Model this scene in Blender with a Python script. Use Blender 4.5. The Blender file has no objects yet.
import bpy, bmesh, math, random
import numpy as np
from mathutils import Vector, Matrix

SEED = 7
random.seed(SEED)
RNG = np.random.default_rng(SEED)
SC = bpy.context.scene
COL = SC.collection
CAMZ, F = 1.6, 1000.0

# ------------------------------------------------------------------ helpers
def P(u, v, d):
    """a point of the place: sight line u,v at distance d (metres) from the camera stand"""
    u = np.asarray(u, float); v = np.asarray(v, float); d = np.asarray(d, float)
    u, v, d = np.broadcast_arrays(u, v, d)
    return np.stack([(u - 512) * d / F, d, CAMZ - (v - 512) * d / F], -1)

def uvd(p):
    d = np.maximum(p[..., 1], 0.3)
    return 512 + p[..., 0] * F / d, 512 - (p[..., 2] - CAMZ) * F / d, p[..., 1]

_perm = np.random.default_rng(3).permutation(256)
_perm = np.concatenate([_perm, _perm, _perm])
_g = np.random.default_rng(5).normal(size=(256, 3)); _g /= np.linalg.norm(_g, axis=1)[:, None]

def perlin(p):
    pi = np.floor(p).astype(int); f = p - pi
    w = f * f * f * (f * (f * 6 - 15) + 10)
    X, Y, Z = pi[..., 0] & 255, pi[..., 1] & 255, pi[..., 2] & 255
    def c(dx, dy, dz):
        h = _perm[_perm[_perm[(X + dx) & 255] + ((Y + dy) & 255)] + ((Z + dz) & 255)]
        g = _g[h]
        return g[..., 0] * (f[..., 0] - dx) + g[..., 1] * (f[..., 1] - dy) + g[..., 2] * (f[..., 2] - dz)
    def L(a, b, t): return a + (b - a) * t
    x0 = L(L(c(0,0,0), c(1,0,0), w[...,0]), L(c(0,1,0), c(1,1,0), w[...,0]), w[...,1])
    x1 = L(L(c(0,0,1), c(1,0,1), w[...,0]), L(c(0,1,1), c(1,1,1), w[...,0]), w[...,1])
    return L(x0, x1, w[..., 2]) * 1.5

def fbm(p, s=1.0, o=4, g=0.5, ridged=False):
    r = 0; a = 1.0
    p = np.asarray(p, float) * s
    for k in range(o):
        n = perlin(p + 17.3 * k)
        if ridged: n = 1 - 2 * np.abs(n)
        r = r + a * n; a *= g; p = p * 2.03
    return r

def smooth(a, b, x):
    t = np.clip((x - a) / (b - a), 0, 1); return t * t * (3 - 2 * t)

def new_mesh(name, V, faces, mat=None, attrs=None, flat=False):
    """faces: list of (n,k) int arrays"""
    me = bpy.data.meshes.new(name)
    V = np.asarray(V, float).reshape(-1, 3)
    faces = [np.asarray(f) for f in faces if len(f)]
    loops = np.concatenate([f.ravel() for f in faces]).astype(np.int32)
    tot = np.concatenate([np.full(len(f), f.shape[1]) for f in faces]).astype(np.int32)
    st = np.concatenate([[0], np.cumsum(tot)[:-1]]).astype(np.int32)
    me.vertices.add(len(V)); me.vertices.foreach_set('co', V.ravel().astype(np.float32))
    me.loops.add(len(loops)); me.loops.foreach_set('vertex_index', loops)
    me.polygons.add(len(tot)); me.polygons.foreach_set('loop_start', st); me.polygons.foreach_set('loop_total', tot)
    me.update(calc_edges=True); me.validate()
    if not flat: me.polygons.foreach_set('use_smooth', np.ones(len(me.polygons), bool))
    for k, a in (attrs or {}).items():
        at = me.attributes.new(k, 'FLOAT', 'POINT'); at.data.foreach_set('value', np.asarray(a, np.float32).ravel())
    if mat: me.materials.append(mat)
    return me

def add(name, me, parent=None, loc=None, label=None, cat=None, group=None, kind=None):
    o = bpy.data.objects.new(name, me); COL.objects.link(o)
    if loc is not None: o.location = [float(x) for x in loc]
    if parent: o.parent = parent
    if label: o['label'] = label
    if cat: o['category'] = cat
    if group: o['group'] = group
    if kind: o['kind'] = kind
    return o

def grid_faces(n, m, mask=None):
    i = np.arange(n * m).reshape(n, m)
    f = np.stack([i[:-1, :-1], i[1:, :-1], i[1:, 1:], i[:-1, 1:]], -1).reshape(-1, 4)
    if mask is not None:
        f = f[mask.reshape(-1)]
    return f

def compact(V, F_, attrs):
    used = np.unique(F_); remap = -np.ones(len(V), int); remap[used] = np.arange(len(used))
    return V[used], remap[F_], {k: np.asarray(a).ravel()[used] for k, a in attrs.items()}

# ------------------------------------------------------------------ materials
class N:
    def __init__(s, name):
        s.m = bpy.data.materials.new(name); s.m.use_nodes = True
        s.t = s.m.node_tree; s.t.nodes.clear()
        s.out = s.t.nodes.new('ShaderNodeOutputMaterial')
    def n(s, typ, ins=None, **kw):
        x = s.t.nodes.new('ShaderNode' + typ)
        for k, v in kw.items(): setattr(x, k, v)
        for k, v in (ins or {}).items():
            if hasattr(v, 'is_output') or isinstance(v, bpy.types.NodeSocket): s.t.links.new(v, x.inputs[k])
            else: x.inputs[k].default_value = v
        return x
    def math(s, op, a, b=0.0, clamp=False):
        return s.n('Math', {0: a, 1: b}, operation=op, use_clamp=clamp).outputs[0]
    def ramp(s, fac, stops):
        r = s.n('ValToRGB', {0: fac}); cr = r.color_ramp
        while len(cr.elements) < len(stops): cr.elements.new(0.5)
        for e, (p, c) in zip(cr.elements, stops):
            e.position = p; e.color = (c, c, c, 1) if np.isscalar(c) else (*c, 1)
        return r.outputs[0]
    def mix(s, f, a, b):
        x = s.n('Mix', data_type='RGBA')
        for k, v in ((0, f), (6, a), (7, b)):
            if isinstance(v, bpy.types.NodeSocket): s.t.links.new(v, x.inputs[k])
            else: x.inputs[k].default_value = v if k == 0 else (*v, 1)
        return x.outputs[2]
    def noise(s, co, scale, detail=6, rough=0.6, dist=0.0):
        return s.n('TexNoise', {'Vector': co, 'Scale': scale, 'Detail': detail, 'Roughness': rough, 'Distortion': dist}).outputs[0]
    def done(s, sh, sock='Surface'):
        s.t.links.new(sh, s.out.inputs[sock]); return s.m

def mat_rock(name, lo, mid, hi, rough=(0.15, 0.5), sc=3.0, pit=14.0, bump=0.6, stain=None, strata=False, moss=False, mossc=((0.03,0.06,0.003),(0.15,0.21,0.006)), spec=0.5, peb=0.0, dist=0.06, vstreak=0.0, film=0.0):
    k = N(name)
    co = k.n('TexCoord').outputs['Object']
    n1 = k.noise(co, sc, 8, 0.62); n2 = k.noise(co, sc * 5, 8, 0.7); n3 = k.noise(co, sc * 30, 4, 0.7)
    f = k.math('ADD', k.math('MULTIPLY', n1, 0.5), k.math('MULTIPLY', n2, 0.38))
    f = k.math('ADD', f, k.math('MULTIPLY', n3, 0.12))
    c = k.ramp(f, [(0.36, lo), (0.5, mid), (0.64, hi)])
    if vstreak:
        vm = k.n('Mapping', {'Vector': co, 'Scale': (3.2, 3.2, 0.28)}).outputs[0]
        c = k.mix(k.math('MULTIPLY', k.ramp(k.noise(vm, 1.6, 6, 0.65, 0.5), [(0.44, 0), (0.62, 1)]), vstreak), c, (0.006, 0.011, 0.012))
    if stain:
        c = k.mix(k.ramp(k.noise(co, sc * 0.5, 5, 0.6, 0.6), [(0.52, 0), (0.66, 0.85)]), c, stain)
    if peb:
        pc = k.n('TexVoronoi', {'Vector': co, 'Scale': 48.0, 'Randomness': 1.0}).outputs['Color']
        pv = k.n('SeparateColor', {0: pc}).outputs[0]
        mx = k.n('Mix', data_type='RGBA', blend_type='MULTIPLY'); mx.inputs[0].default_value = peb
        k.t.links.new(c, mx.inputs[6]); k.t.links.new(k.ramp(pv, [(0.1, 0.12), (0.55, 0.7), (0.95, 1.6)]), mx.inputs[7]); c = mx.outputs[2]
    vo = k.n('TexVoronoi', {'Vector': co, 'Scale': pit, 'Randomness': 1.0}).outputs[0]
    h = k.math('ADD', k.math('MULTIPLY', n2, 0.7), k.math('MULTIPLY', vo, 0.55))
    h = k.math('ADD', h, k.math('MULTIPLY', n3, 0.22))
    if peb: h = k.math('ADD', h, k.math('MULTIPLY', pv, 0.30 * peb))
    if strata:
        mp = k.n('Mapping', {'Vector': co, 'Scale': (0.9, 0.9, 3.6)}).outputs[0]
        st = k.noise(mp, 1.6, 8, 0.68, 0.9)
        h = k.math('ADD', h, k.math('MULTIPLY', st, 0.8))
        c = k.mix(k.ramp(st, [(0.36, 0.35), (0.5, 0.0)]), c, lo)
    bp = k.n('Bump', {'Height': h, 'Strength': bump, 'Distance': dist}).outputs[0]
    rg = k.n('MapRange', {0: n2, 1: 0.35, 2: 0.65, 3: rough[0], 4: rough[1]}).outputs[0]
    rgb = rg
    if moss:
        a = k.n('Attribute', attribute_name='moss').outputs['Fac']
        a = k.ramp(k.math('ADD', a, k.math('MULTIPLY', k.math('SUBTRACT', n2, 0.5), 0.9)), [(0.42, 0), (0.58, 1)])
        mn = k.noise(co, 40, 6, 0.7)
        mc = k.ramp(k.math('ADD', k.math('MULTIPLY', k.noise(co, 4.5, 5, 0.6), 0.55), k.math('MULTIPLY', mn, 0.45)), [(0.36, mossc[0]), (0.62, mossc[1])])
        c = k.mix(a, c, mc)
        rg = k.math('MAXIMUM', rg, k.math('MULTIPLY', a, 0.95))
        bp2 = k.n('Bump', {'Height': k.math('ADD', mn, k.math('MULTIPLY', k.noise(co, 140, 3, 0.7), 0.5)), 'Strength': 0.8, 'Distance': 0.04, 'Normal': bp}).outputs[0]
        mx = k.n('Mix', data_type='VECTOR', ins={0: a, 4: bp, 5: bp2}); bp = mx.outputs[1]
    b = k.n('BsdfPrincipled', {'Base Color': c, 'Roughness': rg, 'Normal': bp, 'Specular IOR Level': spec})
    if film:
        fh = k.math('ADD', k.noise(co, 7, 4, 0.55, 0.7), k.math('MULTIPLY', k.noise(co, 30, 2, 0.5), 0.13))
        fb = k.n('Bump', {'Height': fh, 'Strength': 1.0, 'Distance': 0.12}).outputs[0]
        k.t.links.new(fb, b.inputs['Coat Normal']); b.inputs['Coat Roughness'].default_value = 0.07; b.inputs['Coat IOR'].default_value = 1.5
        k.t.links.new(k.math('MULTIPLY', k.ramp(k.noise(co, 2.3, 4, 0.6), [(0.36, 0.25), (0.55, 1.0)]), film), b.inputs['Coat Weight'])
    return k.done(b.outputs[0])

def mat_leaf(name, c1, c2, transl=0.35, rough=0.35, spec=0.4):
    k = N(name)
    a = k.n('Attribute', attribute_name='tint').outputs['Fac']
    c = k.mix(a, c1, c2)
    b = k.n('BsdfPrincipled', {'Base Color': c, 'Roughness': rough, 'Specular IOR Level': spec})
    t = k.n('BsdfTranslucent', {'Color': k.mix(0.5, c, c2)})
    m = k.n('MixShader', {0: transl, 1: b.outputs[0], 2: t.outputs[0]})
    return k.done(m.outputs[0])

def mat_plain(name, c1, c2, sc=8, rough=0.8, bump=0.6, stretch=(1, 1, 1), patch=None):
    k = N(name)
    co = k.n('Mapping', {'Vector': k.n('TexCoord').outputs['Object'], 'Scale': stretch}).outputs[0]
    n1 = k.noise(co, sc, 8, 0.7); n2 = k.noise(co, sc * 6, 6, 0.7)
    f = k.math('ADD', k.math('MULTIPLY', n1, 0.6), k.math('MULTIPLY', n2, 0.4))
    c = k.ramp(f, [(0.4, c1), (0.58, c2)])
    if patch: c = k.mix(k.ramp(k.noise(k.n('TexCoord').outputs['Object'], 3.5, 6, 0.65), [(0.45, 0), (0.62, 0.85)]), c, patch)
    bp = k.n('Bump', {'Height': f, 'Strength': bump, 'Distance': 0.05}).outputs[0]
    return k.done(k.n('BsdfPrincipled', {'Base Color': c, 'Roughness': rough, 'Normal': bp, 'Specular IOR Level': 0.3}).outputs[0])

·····

▶ _The problem_: Beginning at the top of the data, extract each line through the line containing "t = np.clip((x" and return those lines exactly, with nothing added.

▶ _Solution for this exercise_:
Model this scene in Blender with a Python script. Use Blender 4.5. The Blender file has no objects yet.
import bpy, bmesh, math, random
import numpy as np
from mathutils import Vector, Matrix

SEED = 7
random.seed(SEED)
RNG = np.random.default_rng(SEED)
SC = bpy.context.scene
COL = SC.collection
CAMZ, F = 1.6, 1000.0

# ------------------------------------------------------------------ helpers
def P(u, v, d):
    """a point of the place: sight line u,v at distance d (metres) from the camera stand"""
    u = np.asarray(u, float); v = np.asarray(v, float); d = np.asarray(d, float)
    u, v, d = np.broadcast_arrays(u, v, d)
    return np.stack([(u - 512) * d / F, d, CAMZ - (v - 512) * d / F], -1)

def uvd(p):
    d = np.maximum(p[..., 1], 0.3)
    return 512 + p[..., 0] * F / d, 512 - (p[..., 2] - CAMZ) * F / d, p[..., 1]

_perm = np.random.default_rng(3).permutation(256)
_perm = np.concatenate([_perm, _perm, _perm])
_g = np.random.default_rng(5).normal(size=(256, 3)); _g /= np.linalg.norm(_g, axis=1)[:, None]

def perlin(p):
    pi = np.floor(p).astype(int); f = p - pi
    w = f * f * f * (f * (f * 6 - 15) + 10)
    X, Y, Z = pi[..., 0] & 255, pi[..., 1] & 255, pi[..., 2] & 255
    def c(dx, dy, dz):
        h = _perm[_perm[_perm[(X + dx) & 255] + ((Y + dy) & 255)] + ((Z + dz) & 255)]
        g = _g[h]
        return g[..., 0] * (f[..., 0] - dx) + g[..., 1] * (f[..., 1] - dy) + g[..., 2] * (f[..., 2] - dz)
    def L(a, b, t): return a + (b - a) * t
    x0 = L(L(c(0,0,0), c(1,0,0), w[...,0]), L(c(0,1,0), c(1,1,0), w[...,0]), w[...,1])
    x1 = L(L(c(0,0,1), c(1,0,1), w[...,0]), L(c(0,1,1), c(1,1,1), w[...,0]), w[...,1])
    return L(x0, x1, w[..., 2]) * 1.5

def fbm(p, s=1.0, o=4, g=0.5, ridged=False):
    r = 0; a = 1.0
    p = np.asarray(p, float) * s
    for k in range(o):
        n = perlin(p + 17.3 * k)
        if ridged: n = 1 - 2 * np.abs(n)
        r = r + a * n; a *= g; p = p * 2.03
    return r

def smooth(a, b, x):
    t = np.clip((x - a) / (b - a), 0, 1); return t * t * (3 - 2 * t)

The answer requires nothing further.